# STATED TASK
Note each line where "append" appears, and copy it.
[start RECORDED DATA]
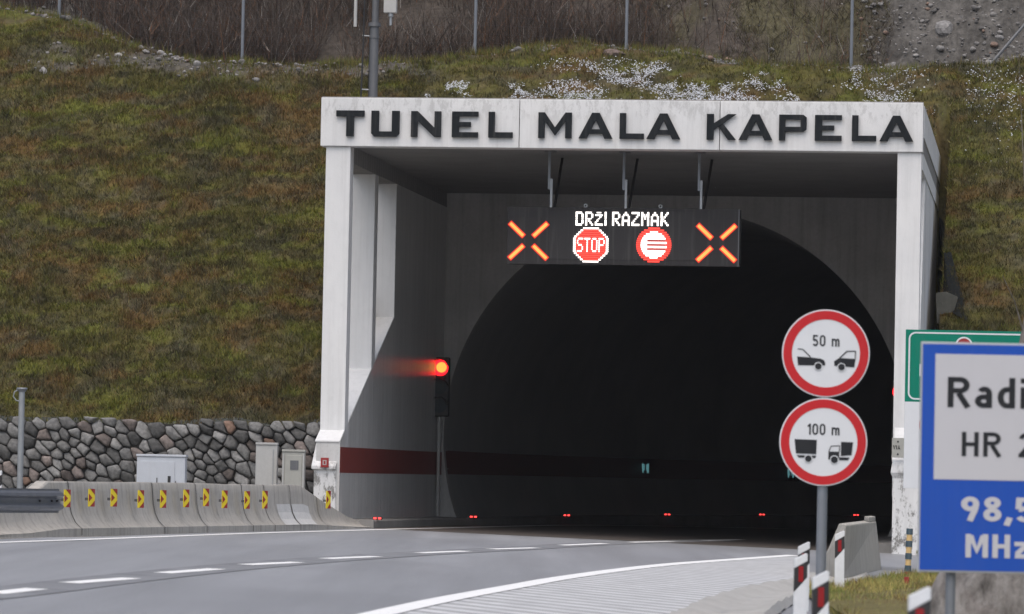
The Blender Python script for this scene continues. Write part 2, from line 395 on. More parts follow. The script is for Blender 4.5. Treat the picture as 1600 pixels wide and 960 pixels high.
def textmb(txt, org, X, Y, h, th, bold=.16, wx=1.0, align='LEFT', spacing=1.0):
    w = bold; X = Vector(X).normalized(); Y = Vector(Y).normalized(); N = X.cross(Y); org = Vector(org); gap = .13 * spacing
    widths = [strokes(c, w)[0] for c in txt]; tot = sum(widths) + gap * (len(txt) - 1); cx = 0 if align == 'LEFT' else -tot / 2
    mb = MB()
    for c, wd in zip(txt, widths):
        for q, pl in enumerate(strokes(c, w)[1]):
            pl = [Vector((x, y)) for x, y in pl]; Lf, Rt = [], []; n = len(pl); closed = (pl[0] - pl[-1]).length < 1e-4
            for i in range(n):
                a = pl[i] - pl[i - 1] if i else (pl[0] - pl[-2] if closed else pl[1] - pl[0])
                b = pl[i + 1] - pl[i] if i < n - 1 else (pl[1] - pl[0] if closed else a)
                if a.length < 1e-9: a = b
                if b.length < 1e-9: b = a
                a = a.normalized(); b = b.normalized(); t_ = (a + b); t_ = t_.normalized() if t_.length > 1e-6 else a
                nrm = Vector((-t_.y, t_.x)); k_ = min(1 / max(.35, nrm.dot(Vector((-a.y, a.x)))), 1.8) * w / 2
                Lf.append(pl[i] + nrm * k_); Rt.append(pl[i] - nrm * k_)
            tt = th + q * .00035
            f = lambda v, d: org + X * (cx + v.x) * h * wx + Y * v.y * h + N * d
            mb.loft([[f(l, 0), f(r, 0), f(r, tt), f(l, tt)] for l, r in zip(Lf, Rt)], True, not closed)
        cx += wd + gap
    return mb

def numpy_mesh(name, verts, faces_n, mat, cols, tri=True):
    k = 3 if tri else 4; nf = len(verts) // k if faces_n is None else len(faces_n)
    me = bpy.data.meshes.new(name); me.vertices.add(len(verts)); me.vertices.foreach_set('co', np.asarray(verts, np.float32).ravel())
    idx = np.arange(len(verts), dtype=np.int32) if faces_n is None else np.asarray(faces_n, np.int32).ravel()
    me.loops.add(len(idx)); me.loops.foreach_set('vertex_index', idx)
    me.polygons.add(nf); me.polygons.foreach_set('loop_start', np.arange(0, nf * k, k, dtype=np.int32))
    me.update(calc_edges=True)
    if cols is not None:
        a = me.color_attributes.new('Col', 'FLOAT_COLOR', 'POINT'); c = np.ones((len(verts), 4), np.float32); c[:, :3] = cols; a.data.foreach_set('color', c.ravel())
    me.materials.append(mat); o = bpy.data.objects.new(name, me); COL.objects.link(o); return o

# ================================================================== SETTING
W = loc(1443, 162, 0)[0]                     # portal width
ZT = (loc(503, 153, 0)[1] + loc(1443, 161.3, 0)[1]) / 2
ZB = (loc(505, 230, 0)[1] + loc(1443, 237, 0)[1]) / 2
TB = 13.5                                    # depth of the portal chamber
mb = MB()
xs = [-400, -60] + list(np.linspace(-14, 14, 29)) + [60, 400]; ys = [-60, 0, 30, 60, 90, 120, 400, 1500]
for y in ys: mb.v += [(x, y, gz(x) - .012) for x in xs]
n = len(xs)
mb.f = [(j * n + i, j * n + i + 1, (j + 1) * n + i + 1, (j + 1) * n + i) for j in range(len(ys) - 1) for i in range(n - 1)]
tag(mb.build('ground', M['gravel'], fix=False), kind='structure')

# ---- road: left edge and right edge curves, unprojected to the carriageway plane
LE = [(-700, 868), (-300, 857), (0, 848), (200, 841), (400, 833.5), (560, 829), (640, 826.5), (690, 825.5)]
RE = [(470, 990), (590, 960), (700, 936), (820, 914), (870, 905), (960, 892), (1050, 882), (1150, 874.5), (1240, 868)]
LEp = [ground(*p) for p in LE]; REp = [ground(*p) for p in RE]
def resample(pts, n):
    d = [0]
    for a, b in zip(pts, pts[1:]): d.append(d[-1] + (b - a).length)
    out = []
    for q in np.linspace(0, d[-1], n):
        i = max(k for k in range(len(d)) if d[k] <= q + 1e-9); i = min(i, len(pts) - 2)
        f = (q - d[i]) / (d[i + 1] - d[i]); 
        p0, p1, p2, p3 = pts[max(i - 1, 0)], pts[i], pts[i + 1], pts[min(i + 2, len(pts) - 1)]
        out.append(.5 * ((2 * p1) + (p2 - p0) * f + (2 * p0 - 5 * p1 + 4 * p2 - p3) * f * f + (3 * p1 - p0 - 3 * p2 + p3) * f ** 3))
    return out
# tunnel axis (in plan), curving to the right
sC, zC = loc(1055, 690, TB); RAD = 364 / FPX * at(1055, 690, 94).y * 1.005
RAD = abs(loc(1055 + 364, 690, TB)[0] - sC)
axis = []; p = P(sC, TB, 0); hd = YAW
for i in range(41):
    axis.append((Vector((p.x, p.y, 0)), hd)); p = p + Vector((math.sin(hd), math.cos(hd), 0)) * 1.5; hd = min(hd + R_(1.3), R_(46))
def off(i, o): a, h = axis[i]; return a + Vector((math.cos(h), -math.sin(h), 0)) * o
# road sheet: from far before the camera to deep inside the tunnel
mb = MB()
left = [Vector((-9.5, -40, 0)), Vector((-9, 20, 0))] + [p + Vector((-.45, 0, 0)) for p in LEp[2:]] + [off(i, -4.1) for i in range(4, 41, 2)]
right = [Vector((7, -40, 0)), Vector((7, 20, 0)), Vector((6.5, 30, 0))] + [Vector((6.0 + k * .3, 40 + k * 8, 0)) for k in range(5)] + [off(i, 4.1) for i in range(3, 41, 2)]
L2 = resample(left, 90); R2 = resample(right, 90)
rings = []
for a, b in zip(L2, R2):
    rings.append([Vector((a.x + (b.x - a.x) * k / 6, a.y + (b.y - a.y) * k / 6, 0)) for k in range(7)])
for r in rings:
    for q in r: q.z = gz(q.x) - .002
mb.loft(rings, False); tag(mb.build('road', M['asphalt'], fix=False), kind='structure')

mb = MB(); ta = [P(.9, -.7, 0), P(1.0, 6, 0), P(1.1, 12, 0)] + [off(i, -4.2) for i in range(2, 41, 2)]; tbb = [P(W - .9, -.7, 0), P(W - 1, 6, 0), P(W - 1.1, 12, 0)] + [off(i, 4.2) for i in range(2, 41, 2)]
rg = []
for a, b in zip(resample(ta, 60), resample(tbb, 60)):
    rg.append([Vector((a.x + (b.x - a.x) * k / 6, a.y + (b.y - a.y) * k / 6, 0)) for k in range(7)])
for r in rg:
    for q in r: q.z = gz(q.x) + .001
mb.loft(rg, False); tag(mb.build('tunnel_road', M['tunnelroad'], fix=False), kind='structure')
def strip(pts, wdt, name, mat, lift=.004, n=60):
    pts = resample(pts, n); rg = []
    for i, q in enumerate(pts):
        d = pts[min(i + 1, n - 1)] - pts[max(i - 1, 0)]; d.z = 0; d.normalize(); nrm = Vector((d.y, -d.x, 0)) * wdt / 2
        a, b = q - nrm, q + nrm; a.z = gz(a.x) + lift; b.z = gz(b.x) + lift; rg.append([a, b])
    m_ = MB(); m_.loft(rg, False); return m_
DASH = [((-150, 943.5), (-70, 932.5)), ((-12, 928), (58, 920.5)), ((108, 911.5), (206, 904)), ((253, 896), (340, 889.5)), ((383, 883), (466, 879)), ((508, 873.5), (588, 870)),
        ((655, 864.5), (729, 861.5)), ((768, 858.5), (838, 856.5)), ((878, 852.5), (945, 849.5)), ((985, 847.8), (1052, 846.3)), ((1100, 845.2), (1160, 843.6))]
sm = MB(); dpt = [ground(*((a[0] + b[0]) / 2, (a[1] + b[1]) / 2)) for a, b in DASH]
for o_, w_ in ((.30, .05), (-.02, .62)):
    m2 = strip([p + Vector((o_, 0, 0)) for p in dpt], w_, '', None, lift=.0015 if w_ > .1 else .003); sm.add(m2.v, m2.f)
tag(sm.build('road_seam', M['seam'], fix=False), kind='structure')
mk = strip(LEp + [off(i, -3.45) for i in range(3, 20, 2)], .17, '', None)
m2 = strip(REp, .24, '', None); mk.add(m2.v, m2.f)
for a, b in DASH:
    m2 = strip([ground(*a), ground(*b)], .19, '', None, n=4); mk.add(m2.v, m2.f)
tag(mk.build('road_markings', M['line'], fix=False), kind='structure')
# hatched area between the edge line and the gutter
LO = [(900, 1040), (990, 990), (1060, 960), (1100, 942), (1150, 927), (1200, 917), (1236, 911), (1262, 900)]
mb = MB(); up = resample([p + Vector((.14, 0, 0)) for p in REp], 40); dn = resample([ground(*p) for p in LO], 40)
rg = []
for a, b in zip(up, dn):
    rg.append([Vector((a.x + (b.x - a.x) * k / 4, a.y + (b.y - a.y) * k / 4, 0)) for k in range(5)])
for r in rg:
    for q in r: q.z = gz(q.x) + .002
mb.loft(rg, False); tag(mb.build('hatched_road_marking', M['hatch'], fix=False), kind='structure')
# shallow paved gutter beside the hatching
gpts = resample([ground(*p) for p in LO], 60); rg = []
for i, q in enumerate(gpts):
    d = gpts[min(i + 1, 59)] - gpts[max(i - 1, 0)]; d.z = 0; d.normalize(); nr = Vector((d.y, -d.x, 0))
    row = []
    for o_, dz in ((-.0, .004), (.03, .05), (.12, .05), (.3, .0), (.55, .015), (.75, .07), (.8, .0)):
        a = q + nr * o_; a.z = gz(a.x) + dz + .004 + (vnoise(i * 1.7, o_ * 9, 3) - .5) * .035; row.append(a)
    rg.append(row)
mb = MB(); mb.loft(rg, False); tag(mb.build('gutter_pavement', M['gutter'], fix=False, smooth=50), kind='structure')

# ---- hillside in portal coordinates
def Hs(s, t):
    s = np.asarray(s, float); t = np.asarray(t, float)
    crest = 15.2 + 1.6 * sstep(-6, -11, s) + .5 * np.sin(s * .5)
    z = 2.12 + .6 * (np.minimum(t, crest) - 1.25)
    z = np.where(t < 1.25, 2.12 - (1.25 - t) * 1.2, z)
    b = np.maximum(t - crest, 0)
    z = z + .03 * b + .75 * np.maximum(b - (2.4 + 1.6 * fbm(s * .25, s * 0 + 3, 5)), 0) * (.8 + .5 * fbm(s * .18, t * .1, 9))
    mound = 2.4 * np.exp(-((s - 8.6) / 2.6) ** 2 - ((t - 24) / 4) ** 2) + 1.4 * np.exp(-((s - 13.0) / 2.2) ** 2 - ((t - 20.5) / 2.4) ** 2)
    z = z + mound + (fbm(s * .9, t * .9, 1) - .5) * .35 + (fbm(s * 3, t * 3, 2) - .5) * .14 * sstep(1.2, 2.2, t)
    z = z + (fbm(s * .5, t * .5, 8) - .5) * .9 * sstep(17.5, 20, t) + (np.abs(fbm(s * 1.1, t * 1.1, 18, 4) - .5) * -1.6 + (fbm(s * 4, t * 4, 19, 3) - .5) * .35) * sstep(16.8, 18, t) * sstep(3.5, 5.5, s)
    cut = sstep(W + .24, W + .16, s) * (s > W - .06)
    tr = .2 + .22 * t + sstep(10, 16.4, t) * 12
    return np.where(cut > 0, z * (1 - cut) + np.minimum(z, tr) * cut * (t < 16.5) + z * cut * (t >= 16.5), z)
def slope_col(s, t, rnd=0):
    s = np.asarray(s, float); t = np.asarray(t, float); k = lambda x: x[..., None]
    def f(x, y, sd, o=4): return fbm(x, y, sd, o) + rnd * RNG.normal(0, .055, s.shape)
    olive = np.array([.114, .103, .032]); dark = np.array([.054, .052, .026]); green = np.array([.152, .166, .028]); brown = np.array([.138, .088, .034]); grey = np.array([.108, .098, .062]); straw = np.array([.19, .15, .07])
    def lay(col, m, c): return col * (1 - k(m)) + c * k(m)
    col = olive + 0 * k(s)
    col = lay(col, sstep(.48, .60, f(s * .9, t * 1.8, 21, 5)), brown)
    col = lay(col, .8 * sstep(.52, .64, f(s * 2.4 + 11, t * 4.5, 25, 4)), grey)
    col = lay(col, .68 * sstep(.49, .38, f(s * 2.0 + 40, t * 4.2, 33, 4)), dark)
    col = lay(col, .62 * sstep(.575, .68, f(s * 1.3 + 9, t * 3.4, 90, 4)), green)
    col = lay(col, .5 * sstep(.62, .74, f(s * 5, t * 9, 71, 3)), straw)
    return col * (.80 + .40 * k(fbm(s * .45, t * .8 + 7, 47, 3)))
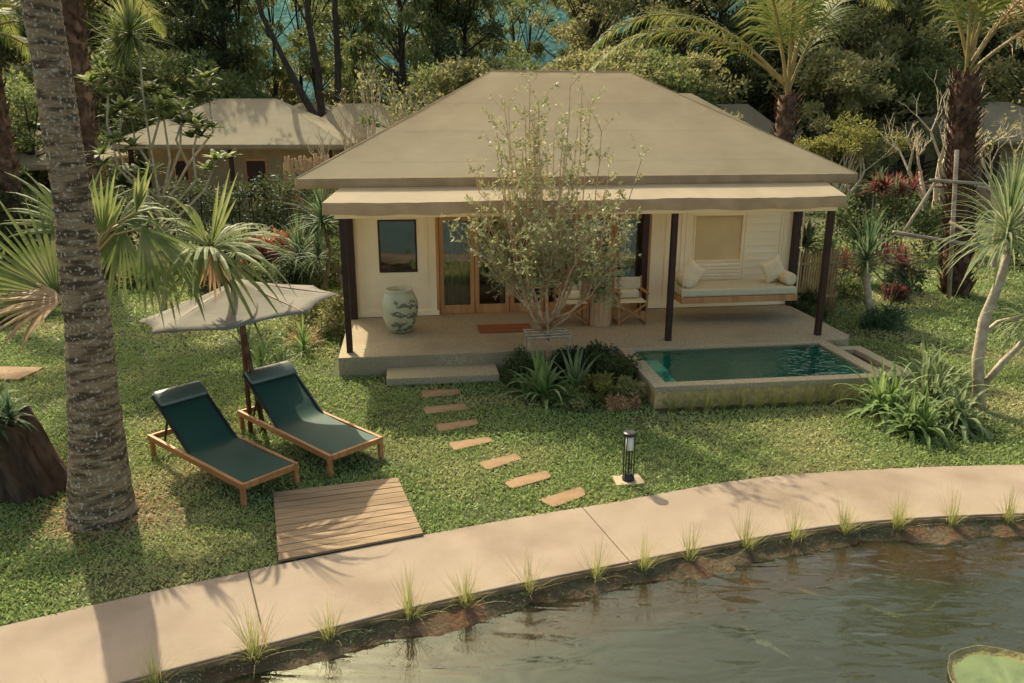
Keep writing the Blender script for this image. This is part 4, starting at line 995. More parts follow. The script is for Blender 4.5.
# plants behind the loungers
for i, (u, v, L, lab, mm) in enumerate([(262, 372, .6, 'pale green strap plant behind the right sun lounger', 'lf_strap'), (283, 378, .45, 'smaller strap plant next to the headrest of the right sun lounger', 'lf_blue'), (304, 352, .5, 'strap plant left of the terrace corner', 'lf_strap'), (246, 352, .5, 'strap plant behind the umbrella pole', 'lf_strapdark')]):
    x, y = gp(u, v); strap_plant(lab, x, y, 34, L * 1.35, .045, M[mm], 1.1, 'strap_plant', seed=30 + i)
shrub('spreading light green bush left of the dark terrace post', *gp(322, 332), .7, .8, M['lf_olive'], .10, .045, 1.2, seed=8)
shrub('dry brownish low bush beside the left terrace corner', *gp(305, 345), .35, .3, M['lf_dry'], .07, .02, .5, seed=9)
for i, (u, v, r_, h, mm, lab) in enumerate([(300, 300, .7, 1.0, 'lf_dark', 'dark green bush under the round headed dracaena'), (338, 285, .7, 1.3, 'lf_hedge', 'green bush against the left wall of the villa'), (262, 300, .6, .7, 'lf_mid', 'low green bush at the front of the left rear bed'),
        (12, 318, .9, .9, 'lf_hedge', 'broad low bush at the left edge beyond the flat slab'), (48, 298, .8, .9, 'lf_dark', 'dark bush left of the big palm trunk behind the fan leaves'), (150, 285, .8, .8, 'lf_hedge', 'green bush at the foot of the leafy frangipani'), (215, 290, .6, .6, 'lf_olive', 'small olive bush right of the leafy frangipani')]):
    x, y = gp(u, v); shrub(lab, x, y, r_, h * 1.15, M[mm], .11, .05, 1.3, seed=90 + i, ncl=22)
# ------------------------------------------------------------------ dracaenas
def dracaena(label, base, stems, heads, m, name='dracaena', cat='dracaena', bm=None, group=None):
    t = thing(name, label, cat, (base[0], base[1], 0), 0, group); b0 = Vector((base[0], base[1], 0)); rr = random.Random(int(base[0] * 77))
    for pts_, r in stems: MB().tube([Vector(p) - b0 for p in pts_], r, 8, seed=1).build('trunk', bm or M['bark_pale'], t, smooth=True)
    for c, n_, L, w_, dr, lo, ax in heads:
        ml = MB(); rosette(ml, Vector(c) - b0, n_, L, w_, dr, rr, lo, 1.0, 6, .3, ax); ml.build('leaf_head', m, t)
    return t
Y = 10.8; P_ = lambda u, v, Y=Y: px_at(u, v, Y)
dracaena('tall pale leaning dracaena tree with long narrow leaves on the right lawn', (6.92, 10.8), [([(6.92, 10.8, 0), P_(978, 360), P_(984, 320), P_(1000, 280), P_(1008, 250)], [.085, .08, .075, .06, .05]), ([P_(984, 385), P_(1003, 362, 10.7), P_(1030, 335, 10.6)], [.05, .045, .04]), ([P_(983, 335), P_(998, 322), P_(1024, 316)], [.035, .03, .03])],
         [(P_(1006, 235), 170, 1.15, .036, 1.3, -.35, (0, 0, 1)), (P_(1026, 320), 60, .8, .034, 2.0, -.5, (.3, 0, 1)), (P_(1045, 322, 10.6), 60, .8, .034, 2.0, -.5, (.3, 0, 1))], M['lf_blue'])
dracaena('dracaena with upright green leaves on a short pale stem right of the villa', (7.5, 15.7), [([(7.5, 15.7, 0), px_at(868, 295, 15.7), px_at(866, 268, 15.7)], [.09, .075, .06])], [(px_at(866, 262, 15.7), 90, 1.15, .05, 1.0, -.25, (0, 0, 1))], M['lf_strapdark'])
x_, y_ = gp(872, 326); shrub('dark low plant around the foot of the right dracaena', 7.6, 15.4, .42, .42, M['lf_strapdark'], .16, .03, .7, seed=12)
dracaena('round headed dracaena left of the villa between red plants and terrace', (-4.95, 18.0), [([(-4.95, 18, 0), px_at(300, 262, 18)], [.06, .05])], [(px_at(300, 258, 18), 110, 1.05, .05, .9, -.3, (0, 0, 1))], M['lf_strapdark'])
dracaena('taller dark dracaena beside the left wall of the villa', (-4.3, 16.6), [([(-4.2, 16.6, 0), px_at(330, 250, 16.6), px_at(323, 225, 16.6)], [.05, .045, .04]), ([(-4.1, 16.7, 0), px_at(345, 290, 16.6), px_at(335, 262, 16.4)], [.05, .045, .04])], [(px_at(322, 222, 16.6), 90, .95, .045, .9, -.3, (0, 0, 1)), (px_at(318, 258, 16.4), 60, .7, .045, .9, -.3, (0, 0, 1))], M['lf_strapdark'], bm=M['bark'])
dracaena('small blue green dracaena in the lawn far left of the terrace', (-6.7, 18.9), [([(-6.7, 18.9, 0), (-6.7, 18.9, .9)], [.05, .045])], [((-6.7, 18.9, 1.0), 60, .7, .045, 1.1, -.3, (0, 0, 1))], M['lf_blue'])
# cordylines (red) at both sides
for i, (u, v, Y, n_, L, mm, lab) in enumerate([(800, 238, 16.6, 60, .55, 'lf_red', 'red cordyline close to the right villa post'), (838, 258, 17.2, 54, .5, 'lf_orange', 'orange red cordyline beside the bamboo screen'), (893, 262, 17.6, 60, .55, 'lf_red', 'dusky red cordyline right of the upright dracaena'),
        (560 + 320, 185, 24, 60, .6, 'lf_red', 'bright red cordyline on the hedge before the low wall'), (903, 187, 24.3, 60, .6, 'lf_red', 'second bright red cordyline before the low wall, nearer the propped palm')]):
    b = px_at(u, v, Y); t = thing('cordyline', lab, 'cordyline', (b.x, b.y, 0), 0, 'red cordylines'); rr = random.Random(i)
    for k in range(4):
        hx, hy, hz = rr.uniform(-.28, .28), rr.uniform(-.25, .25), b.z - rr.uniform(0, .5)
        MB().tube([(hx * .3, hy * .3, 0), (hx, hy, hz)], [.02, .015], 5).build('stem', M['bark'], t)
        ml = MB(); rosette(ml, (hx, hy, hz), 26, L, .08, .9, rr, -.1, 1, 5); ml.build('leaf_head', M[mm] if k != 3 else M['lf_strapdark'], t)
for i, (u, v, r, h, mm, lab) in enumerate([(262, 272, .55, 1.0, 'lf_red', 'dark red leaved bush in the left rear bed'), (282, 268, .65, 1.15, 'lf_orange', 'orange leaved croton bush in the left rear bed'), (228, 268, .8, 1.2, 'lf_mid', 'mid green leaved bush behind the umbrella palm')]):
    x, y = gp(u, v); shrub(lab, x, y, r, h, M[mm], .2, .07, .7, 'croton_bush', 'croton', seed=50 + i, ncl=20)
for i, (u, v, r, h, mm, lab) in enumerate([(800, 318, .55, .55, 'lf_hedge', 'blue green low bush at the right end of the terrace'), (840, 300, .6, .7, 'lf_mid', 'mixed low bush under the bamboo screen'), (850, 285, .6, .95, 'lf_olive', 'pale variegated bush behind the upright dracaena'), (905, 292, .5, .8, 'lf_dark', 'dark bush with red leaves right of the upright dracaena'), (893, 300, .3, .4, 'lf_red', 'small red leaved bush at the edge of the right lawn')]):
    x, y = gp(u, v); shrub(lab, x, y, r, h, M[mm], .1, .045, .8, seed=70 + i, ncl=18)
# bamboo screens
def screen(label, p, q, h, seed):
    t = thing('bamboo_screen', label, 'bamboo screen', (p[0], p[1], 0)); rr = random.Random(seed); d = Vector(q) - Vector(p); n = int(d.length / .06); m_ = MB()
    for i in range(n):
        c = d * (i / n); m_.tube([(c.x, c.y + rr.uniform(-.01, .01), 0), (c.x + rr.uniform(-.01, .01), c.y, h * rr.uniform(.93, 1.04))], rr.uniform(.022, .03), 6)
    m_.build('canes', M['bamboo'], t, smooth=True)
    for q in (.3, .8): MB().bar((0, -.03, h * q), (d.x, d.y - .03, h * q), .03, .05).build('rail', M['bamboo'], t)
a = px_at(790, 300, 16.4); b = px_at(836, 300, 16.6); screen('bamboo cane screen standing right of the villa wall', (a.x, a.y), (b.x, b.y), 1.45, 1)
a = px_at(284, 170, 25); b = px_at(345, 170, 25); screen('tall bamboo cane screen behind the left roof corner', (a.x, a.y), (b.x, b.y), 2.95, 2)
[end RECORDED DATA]
# WRITTEN ANSWER
                Lf.append(pl[i] + nrm * k_); Rt.append(pl[i] - nrm * k_)
    me.materials.append(mat); o = bpy.data.objects.new(name, me); COL.objects.link(o); return o
    for a, b in zip(pts, pts[1:]): d.append(d[-1] + (b - a).length)
        out.append(.5 * ((2 * p1) + (p2 - p0) * f + (2 * p0 - 5 * p1 + 4 * p2 - p3) * f * f + (3 * p1 - p0 - 3 * p2 + p3) * f ** 3))
    axis.append((Vector((p.x, p.y, 0)), hd)); p = p + Vector((math.sin(hd), math.cos(hd), 0)) * 1.5; hd = min(hd + R_(1.3), R_(46))
    rings.append([Vector((a.x + (b.x - a.x) * k / 6, a.y + (b.y - a.y) * k / 6, 0)) for k in range(7)])
    rg.append([Vector((a.x + (b.x - a.x) * k / 6, a.y + (b.y - a.y) * k / 6, 0)) for k in range(7)])
        a, b = q - nrm, q + nrm; a.z = gz(a.x) + lift; b.z = gz(b.x) + lift; rg.append([a, b])
    rg.append([Vector((a.x + (b.x - a.x) * k / 4, a.y + (b.y - a.y) * k / 4, 0)) for k in range(5)])
        a = q + nr * o_; a.z = gz(a.x) + dz + .004 + (vnoise(i * 1.7, o_ * 9, 3) - .5) * .035; row.append(a)
    rg.append(row)